Boris's nonsense island airport

We don't need any more airports! In truth, more airport expansion would be a disaster. We cannot expand our airports and reach our climate change reduction targets at the same time – this is a fact that we have been shouting off roofs, on runways etc for years. But Boris Johnson just doesn't seem to get it.

On Monday 22nd November, Boris issued a report which said building a new airport in the Thames Estuary, 'dubbed Boris Island', would allow Britain to tap into billions of pounds of foreign investment and would provide more airport capacity. However campaigners are challenging these statistics. AirportWatch, the umbrella organisation representing aviation campaigning groups, has produced figures which show that London already has a greater number of flights to the world’s main business destinations than any of its European rivals. In total, London’s airports have over 1000 departure flights each week to the key business destinations compared with Paris’s 499, Frankfurt’s 443, and Amsterdam’s 282. The full figures are published HERE.

What is even more concerning is that Boris has refused to even acknowledge the threat of climate change. The Heathrow 3rd runway plans were partly grounded because of climate change arguments so when Boris doesn't even mention climate change you have to start worrying. The reality remains that if the aviation industry were to keep to their promises to get its emissions down to 2000 levels, they will not need any extra runways at all as they would have to cut flying by 35%.
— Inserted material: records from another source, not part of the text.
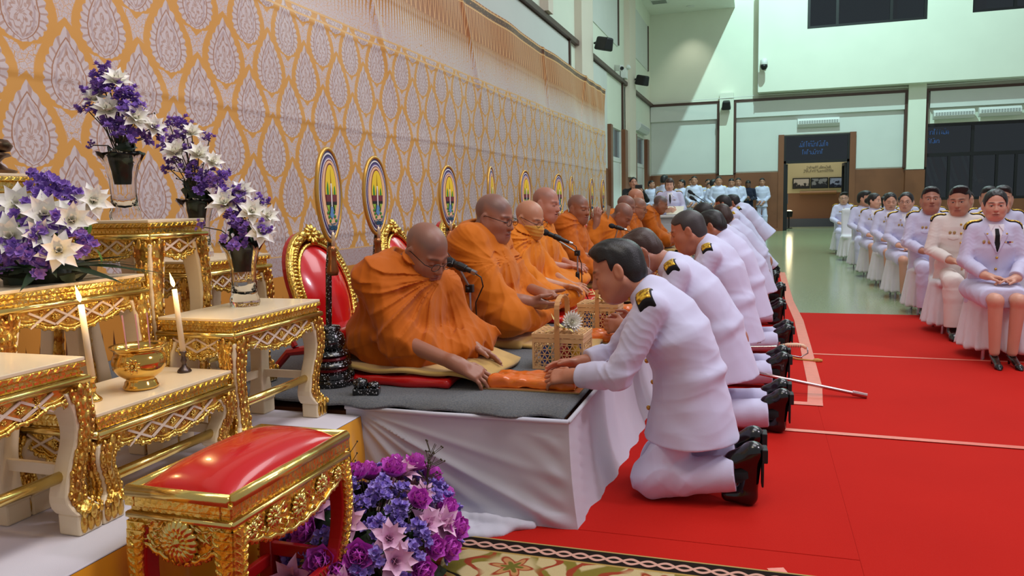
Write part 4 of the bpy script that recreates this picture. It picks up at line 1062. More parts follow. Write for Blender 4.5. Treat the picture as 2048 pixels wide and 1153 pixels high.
def flower(kind,parent,loc,d,sc=1.0,roll=0):
    """one bloom, leaf or sprig, copied from its first of the kind"""
    if kind not in PF:
        mb,mt,sm,nm={'lily':(proto_lily(0),M_petw,1,'white_lily'),'plily':(proto_lily(0),M_petp,1,'pink_lily'),'peony':(proto_peony(),M_petm,1,'magenta_bloom'),'stat':(proto_statice(9,1),M_stat,1,'purple_statice'),'stat2':(proto_statice(8,5),M_stat2,1,'lavender_statice'),'leaf':(proto_leaf(),M_leaf,1,'leaf'),'dleaf':(proto_leaf(),M_dleaf,1,'dark_leaf'),'sprig':(proto_sprig(),M_stem,0,'bare_sprig')}[kind]
        o=mb.build(nm,mt,parent,smooth=bool(sm)); PF[kind]=o
    else:
        o=PF[kind].copy(); COL.objects.link(o); ALL.append(o); o.parent=parent
    o.location=loc; q=Vector(d).to_track_quat('Z','X'); o.rotation_euler=(q.to_matrix()@Matrix.Rotation(roll,3,'Z')).to_euler(); o.scale=(sc,)*3
    return o
def stems(parent,base,tips,r=.0022,mat=None):
    m=MB()
    for t in tips:
        b=Vector(base)+Vector((random.uniform(-1,1),random.uniform(-1,1),0))*.012; t=Vector(t); m.tube([b,(b+t)/2+Vector((0,0,.02)),t],r,5)
    m.build('stems',mat or M_stem,parent)
def glass_mat():
    m,nt,b=newmat('cut_glass'); b.inputs['Base Color'].default_value=(.97,.97,.96,1); b.inputs['Roughness'].default_value=.03; b.inputs['Transmission Weight'].default_value=1; b.inputs['IOR'].default_value=1.28
    return m
M_glass=glass_mat()
def vase(loc,label,fl,flabel,seed,tall=.245):
    t=thing('glass_vase',label,'vase',loc)
    n=36; prof=[(.050,0),(.054,.012),(.052,.030),(.046,.045),(.044,.10),(.046,.15),(.058,.20),(.076,.232),(.083,tall)]
    inner=[(.076,tall),(.053,.20),(.040,.15),(.038,.10),(.039,.05),(.0,.040)]
    pr=prof+inner; vs=[];fs=[];k=len(pr)
    for i in range(n):
        a=2*PI*i/n; fl_=1+.035*math.cos(12*a)
        for j,(r,z) in enumerate(pr): q=r*(fl_ if j<len(prof) else 1); vs.append((q*math.cos(a),q*math.sin(a),z+(.004*math.cos(6*a) if j in(len(prof)-1,len(prof)) else 0)))
    for i in range(n):
        j=(i+1)%n
        for q in range(k-1): fs.append((i*k+q,j*k+q,j*k+q+1,i*k+q+1))
    fs.append([i*k for i in range(n)][::-1]); o=mesh_obj('vase_body',vs,fs,M_glass,t,smooth=True)
    b=thing('flower_bouquet',flabel,'flowers',(loc[0],loc[1],loc[2]+.13))
    MB().lathe([(.0,0),(.030,.0),(.036,.05),(.045,.09),(.055,.112),(0,.125)],n=18).build('floral_foam',simple('dark_green_foam',(26,34,24),.9),b,smooth=True)
    tips=[]; rr=random.Random(seed)
    for kind,x,y,z,sc in fl:
        dx=(x,y,max(.05,z-.12)); d=Vector(dx).normalized()
        if kind in('lily',): d=(d+Vector((.55,-.55,.15))).normalized()
        flower(kind,b,(x,y,z),d,sc,rr.uniform(0,6)); tips.append((x,y,z))
    for k in range(11):
        a=rr.uniform(0,6.28); flower('dleaf',b,(.04*math.cos(a),.04*math.sin(a),.10+rr.uniform(0,.06)),(math.cos(a),math.sin(a),rr.uniform(-.3,.8)),rr.uniform(.7,1.2),rr.uniform(0,6))
    for k in range(4):
        a=rr.uniform(0,6.28); flower('sprig',b,(.03*math.cos(a),.03*math.sin(a),.12),(.6*math.cos(a),.6*math.sin(a),1),rr.uniform(.8,1.3))
    stems(b,(0,0,.1),tips); return t
# bouquet positions: u = towards the picture's right (diagonal of +X,+Y), w = up
def bq(lst):
    c,s=.95,.31; out=[]
    for kind,u,w,dpt,sc in lst: out.append((kind,u*c+dpt*s,u*s-dpt*c,w,sc))
    return out
vase((-2.235,2.31,1.187),'tallest-standing glass vase on the narrow high altar table',bq([('lily',-.005,.255,.05,1.1),('lily',.085,.225,.05,1.05),('lily',.015,.36,.02,1.0),('lily',-.06,.30,.03,.9),('lily',.13,.20,.02,.9)]+[('stat',*p) for p in ((-.09,.335,.0,1),(-.095,.27,.03,1),(-.06,.25,.04,1),(-.05,.38,0,1),(-.03,.345,.02,1.1),(.0,.335,.04,1.1),(.03,.31,.05,1.1),(.06,.30,.05,1.1),(.075,.27,.05,1.1),(.05,.325,.03,1),(.03,.19,.06,1.1),(.06,.175,.06,1.1),(.01,.21,.06,1.1),(-.03,.41,0,.9),(.10,.16,.03,.9),(.14,.18,.02,.9),(-.075,.14,.05,.5),(-.055,.325,.03,1.),(.045,.255,.06,1.1))]),'purple and white flower bouquet in the tallest-standing vase',3)
vase((-2.27,2.74,1.018),'glass vase standing lower between the two others, half hidden by a table',bq([('lily',-.05,.30,.05,1.1),('lily',.04,.29,.05,1.05),('lily',.01,.38,.03,.9),('lily',.09,.26,.04,.9)]+[('stat',*p) for p in ((-.09,.42,0,1),(-.05,.43,0,1),(-.02,.41,.02,1),(-.06,.36,.02,1),(-.03,.37,.03,1),(-.10,.33,.02,1),(.07,.36,0,.9),(.09,.20,.04,1),(.05,.19,.05,1.1),(.02,.21,.05,1.1),(.0,.24,.05,1.1),(.03,.16,.05,1.1),(-.07,.27,.03,1),(-.09,.24,.03,.9),(.12,.22,.02,.9),(.01,.31,.04,1))]),'purple and white flower bouquet in the middle, half hidden vase',5)
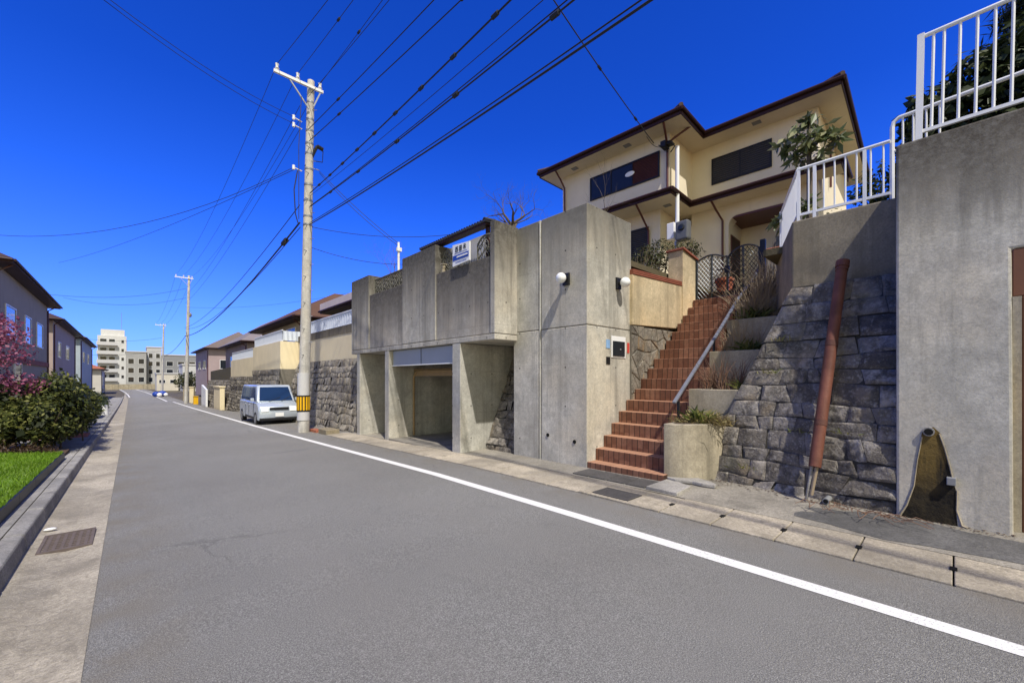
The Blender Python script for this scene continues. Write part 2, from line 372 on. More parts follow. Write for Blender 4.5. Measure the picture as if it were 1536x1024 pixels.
# ------------------------------------------------------------------ foliage
def leaves(name, mat, parent, blobs, n, size, aspect=.5, droop=0, seed=1, shell=.55, flat=0, local=False, kind=None):
    """blobs: (cx,cy,cz,rx,ry,rz). Many small folded leaves through the crown volume."""
    rg = np.random.RandomState(seed); w = np.array([b[3] * b[4] * b[5] for b in blobs]) ** .7; w /= w.sum()
    mb = MB(); mb.keep = True; mb.recalc = False
    idx = rg.choice(len(blobs), n, p=w)
    for i in idx:
        b = blobs[i]; d = Vector(rg.normal(size=3)); d.normalize()
        rr = (shell + (1 - shell) * rg.rand()) if rg.rand() < .8 else rg.rand()
        c = Vector((b[0] + d.x * b[3] * rr, b[1] + d.y * b[4] * rr, b[2] + d.z * b[5] * rr))
        nn = mnoise.noise(c * (1.6 / max(.25, min(b[3:])))) 
        if nn < -.28: continue
        nrm = (d * .7 + Vector(rg.normal(size=3)) * .6 + Vector((0, 0, .35 + flat))).normalized()
        t = nrm.cross(Vector(rg.normal(size=3))).normalized(); t = (t + Vector((0, 0, -droop))).normalized()
        s_ = nrm.cross(t).normalized(); L = size * (.4 + 1.15 * rg.rand() ** 1.3); W = L * aspect * .5
        m = c + t * (L * .45) - nrm * (L * .06); e = c + t * L - nrm * L * .18
        mb.add([c, m + s_ * W, e, m - s_ * W], [(0, 1, 2), (0, 2, 3)])
    return mb.build(name, mat, parent, local=local, kind=kind)

def branches(mb, p, d, L, r, depth, rg, spread=.6, up=.15, shrink=.72, tips=None, kids=(2, 3)):
    pts = [Vector(p)]; rs = [r]; d = Vector(d).normalized()
    for k in range(3):
        d = (d + Vector(rg.normal(size=3)) * .12 + Vector((0, 0, up * .3))).normalized()
        pts.append(pts[-1] + d * (L / 3)); rs.append(r * (1 - .13 * (k + 1)))
    mb.tube(pts, rs, 6 if r > .02 else 4)
    if depth == 0:
        if tips is not None: tips.append(pts[-1]); 
        return
    for _ in range(rg.randint(kids[0], kids[1] + 1)):
        nd = (d + Vector(rg.normal(size=3)) * spread + Vector((0, 0, up))).normalized()
        branches(mb, pts[-1] if rg.rand() < .6 else pts[2], nd, L * shrink * (.8 + .4 * rg.rand()), rs[-1] * .68, depth - 1, rg, spread, up, shrink, tips, kids)

def stems(mb, base, n, L, spread, r, rg, lean=(0, 0), curve=.3):
    for _ in range(n):
        d = Vector((rg.normal() * spread + lean[0], rg.normal() * spread + lean[1], 1)).normalized(); p = Vector(base) + Vector((rg.normal() * .06, rg.normal() * .06, 0))
        l = L * (.5 + .6 * rg.rand()); pts = [p]
        for k in range(3):
            d = (d + Vector((d.x, d.y, -.25)) * curve * .5 + Vector(rg.normal(size=3)) * .1).normalized(); pts.append(pts[-1] + d * l / 3)
        mb.tube(pts, [r, r * .8, r * .6, r * .3], 4)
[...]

In terms of location there is also the small issue of the Liquefied Natural Gas facility which lies in the way. The Isle of Grain, where Boris wants to build his silly airport, is home to one of the world’s largest liquefied natural gas terminals, which sees a fifth of the UK’s gas supply offloaded by container ships and stored there. Lethal liquid gas for the area comes via the container port at the Isle of Grain which surely rules out these bizarre airport plans in the first place.

Boris Island is now right up there on our radar and Plane Stupid will be keeping an eye out for any new developments to the story. Kent County Council and Medway Council, along with the RSPB, will all fight the scheme. You can add Plane Stupid to that list too.

Boris flies to New York to diss video conferencing

It's a hard life being the Mayor of London - especially when you'd much rather be the PM. But Boris and his Bullingdon chums are never more than a hop-skip-jump away from a freebie, so this week he's flown off to New York to promote British Airways's latest campaign against video conferencing.

That's right: the Mayor of London, who opposed expansion at Heathrow and who is supposed to represent the caring-sharing face of Compassionate Conservativism is taking backhanders (well, four business class flights) from an airline to expressly oppose the idea that we could do quite a lot of what we do without sitting in a tube of metal half-way above the Atlantic.

BA's 'Face to Face' campaign is nothing short of an attempt to derail the recession-inspired decline in flying, which was driven by accounts departments suddenly remembering that it's perfectly OK to call someone with whom you would like to do business instead of packing a bag and heading to Heathrow. Can you imagine a more cruel and heartless world than one where business deals are not concluded in the top floor bar of the Hilton Cairo with a nod, a wink and a large glass of wine?

So, great that Boris enjoyed his holiday. Now BoJo, would you mind staying in the States permanently? It's not like you do any work while you're here - except for phasing out perfectly accessible buses for less frequent, less spacious alternatives...

Boris backs Thames Estuary airport

Thames Barrier

As the battle for the London Mayor warms up, so the press releases by the candidates get wilder and wilder. If King Newt announces free bus travel for under-18s, Boris proposes banning non-adults from buses altogether. Meanwhile Paddick throws his lot in with the cabbies, and everyone steals Sian's opposition to the third runway.

But the latest idea doing the rounds is the Thames Estuary airport. Long known primarily for being the sort of place your parents complained that you sounded like you came from, the Thames Estuary is now being promoted by Boris Johnson as the solution to the whole 'economy v Londoners' battle which rages nightly in the Evening Standard.